* _Written problem_
Each line containing the word "scene" must be reported.

* _Material_
- - - - -

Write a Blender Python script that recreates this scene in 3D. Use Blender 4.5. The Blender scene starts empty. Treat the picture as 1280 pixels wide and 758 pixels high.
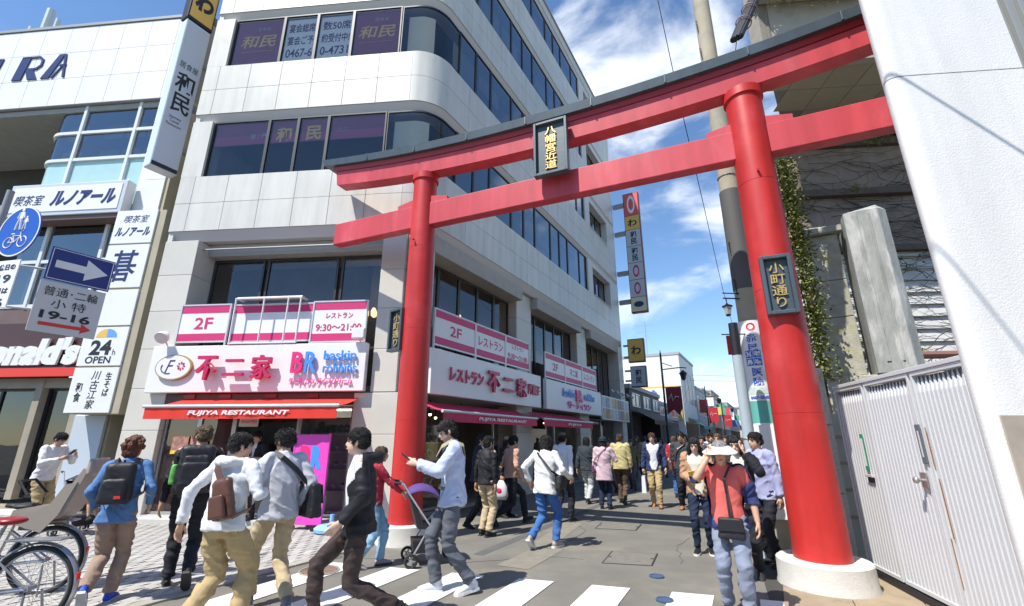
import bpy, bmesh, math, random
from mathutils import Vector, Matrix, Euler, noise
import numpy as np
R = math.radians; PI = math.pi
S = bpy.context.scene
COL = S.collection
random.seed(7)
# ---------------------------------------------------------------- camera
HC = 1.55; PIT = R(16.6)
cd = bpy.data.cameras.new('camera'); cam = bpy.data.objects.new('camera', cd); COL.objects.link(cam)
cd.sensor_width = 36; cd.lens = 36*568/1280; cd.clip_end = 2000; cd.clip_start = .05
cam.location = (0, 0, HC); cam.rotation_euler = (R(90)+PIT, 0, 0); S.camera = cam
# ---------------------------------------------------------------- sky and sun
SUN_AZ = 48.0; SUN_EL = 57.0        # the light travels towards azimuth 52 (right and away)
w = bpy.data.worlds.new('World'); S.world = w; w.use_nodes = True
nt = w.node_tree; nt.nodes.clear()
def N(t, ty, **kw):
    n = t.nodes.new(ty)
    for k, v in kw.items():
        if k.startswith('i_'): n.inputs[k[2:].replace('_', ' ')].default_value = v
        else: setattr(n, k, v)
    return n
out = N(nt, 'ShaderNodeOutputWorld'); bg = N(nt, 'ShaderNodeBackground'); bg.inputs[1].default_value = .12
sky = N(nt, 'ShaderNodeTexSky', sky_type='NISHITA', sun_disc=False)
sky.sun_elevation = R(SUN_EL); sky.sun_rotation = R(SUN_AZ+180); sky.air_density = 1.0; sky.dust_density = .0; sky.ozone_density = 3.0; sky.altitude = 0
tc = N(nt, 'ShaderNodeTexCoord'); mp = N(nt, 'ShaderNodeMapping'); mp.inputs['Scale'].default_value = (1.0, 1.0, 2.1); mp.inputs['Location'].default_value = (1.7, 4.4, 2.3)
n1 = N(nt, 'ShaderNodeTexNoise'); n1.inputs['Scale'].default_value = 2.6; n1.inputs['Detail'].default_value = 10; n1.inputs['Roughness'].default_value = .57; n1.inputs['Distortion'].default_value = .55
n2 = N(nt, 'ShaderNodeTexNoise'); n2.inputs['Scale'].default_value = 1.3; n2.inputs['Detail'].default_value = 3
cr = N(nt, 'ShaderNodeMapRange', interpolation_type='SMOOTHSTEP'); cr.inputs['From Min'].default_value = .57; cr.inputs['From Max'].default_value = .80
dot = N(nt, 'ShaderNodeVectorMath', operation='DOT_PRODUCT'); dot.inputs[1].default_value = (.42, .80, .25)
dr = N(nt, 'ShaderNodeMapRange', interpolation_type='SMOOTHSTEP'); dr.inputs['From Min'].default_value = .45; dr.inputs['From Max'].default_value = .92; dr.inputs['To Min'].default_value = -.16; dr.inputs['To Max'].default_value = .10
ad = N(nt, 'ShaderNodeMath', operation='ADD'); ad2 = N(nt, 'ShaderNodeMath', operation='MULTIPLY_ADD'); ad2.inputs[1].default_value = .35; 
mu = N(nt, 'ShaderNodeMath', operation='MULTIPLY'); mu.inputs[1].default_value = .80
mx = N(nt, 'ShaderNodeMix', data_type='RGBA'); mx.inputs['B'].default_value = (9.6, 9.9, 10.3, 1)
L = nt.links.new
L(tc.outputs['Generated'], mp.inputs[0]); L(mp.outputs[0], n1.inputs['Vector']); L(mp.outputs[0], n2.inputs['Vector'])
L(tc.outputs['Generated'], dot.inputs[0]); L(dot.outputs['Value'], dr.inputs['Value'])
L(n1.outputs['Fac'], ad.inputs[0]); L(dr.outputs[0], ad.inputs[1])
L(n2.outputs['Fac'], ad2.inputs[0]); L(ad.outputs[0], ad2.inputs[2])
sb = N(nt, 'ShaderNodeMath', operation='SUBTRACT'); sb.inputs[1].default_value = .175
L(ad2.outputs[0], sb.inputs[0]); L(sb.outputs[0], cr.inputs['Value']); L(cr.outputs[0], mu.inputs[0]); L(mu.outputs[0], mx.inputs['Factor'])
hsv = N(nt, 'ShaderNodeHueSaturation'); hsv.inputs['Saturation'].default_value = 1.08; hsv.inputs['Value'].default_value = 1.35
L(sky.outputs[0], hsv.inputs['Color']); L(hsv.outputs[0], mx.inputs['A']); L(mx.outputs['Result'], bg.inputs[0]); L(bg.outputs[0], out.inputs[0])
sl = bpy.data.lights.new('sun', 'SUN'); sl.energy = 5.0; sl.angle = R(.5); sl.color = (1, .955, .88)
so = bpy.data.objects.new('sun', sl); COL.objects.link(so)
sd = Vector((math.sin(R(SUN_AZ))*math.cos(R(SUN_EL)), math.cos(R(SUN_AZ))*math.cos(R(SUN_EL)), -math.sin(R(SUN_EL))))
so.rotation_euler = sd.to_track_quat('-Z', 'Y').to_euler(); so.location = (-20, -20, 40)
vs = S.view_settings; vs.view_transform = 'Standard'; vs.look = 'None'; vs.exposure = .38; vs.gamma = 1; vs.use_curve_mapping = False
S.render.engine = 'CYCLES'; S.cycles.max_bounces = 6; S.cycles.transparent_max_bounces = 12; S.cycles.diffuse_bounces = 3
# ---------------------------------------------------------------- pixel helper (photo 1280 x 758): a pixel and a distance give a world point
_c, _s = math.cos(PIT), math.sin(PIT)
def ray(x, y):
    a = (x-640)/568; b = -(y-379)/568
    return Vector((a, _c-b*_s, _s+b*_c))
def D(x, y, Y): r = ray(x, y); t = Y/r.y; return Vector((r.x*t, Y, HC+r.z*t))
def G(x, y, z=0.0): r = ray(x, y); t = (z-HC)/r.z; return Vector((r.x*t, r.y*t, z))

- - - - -

* _Written solution_
Write a Blender Python script that recreates this scene in 3D. Use Blender 4.5. The Blender scene starts empty. Treat the picture as 1280 pixels wide and 758 pixels high.
S = bpy.context.scene